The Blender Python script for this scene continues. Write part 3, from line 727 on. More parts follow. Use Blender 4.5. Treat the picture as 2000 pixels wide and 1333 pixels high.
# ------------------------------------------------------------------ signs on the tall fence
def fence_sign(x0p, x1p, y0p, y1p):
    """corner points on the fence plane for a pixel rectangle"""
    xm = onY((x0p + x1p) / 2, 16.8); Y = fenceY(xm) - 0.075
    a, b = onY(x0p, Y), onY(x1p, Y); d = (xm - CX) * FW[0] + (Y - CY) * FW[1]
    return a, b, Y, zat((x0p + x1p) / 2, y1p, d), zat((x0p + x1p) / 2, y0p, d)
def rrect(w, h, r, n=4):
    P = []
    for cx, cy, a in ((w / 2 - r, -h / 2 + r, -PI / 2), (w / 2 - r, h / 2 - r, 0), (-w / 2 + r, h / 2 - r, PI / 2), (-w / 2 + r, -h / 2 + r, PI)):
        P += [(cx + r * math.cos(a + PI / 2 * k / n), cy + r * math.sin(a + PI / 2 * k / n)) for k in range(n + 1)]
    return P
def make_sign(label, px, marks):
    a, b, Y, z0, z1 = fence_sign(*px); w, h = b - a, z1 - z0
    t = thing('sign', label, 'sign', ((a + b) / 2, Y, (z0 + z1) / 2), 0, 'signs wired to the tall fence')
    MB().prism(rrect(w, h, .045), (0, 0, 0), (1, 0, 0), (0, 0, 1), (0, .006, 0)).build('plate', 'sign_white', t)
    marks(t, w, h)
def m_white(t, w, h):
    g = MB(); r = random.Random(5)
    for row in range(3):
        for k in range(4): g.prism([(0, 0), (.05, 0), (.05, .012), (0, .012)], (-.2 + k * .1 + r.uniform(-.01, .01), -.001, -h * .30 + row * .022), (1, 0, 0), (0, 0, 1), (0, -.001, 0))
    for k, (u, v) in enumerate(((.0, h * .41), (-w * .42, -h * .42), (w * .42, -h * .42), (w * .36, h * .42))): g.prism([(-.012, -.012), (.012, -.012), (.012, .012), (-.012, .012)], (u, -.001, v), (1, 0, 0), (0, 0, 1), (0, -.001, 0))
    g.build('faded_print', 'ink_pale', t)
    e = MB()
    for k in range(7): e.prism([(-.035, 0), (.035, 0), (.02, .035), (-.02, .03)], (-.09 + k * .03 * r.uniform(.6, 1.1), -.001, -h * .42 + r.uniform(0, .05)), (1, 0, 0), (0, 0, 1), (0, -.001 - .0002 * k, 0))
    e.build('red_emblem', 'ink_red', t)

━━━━

* _TASK DESCRIPTION_
All of the data above should be transcribed exactly.

* _ANSWER_
The Blender Python script for this scene continues. Write part 3, from line 727 on. More parts follow. Use Blender 4.5. Treat the picture as 2000 pixels wide and 1333 pixels high.
# ------------------------------------------------------------------ signs on the tall fence
def fence_sign(x0p, x1p, y0p, y1p):
    """corner points on the fence plane for a pixel rectangle"""
    xm = onY((x0p + x1p) / 2, 16.8); Y = fenceY(xm) - 0.075
    a, b = onY(x0p, Y), onY(x1p, Y); d = (xm - CX) * FW[0] + (Y - CY) * FW[1]
    return a, b, Y, zat((x0p + x1p) / 2, y1p, d), zat((x0p + x1p) / 2, y0p, d)
def rrect(w, h, r, n=4):
    P = []
    for cx, cy, a in ((w / 2 - r, -h / 2 + r, -PI / 2), (w / 2 - r, h / 2 - r, 0), (-w / 2 + r, h / 2 - r, PI / 2), (-w / 2 + r, -h / 2 + r, PI)):
        P += [(cx + r * math.cos(a + PI / 2 * k / n), cy + r * math.sin(a + PI / 2 * k / n)) for k in range(n + 1)]
    return P
def make_sign(label, px, marks):
    a, b, Y, z0, z1 = fence_sign(*px); w, h = b - a, z1 - z0
    t = thing('sign', label, 'sign', ((a + b) / 2, Y, (z0 + z1) / 2), 0, 'signs wired to the tall fence')
    MB().prism(rrect(w, h, .045), (0, 0, 0), (1, 0, 0), (0, 0, 1), (0, .006, 0)).build('plate', 'sign_white', t)
    marks(t, w, h)
def m_white(t, w, h):
    g = MB(); r = random.Random(5)
    for row in range(3):
        for k in range(4): g.prism([(0, 0), (.05, 0), (.05, .012), (0, .012)], (-.2 + k * .1 + r.uniform(-.01, .01), -.001, -h * .30 + row * .022), (1, 0, 0), (0, 0, 1), (0, -.001, 0))
    for k, (u, v) in enumerate(((.0, h * .41), (-w * .42, -h * .42), (w * .42, -h * .42), (w * .36, h * .42))): g.prism([(-.012, -.012), (.012, -.012), (.012, .012), (-.012, .012)], (u, -.001, v), (1, 0, 0), (0, 0, 1), (0, -.001, 0))
    g.build('faded_print', 'ink_pale', t)
    e = MB()
    for k in range(7): e.prism([(-.035, 0), (.035, 0), (.02, .035), (-.02, .03)], (-.09 + k * .03 * r.uniform(.6, 1.1), -.001, -h * .42 + r.uniform(0, .05)), (1, 0, 0), (0, 0, 1), (0, -.001 - .0002 * k, 0))
    e.build('red_emblem', 'ink_red', t)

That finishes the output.